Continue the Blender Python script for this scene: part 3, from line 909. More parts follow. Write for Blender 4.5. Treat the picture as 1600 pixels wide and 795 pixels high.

---

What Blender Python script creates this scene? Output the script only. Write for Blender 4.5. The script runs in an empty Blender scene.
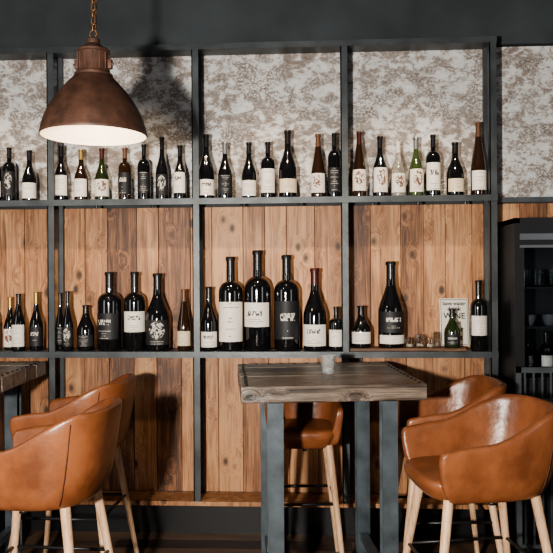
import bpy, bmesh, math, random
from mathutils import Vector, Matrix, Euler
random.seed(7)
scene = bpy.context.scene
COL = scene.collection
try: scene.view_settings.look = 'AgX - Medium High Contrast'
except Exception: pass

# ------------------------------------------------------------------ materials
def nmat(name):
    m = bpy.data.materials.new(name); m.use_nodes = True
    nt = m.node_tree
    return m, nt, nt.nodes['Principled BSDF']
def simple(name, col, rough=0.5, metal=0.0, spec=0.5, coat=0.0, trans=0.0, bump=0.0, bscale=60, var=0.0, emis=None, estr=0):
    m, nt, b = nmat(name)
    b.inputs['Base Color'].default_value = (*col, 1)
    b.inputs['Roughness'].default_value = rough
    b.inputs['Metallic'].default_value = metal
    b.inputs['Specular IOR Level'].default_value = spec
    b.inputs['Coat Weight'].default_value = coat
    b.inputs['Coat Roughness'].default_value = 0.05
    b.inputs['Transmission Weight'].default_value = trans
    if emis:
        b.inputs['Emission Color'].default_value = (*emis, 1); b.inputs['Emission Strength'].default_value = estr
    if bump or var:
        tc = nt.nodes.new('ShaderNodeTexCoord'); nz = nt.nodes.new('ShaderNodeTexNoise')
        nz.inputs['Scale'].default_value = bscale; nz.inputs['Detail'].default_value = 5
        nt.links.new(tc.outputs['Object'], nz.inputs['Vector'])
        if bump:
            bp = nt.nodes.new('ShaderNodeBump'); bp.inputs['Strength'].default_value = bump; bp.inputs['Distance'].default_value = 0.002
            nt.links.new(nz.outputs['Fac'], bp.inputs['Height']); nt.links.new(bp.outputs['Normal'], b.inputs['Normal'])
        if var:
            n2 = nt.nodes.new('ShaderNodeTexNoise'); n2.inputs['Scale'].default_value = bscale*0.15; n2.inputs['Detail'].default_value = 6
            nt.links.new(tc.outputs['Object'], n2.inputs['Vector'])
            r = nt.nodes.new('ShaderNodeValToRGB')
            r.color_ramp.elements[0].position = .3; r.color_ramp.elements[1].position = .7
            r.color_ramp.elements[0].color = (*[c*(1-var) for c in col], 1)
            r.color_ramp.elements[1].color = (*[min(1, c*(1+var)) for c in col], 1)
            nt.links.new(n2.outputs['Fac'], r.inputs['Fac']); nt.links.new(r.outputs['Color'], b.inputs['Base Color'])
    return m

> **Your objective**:
Retype the section that opens with the line holding "What Blender Python" and closes with the line holding "except Exception: pass", exactly as it reads, without any pictures.

> **Solution to this exercise**:
What Blender Python script creates this scene? Output the script only. Write for Blender 4.5. The script runs in an empty Blender scene.
import bpy, bmesh, math, random
from mathutils import Vector, Matrix, Euler
random.seed(7)
scene = bpy.context.scene
COL = scene.collection
try: scene.view_settings.look = 'AgX - Medium High Contrast'
except Exception: pass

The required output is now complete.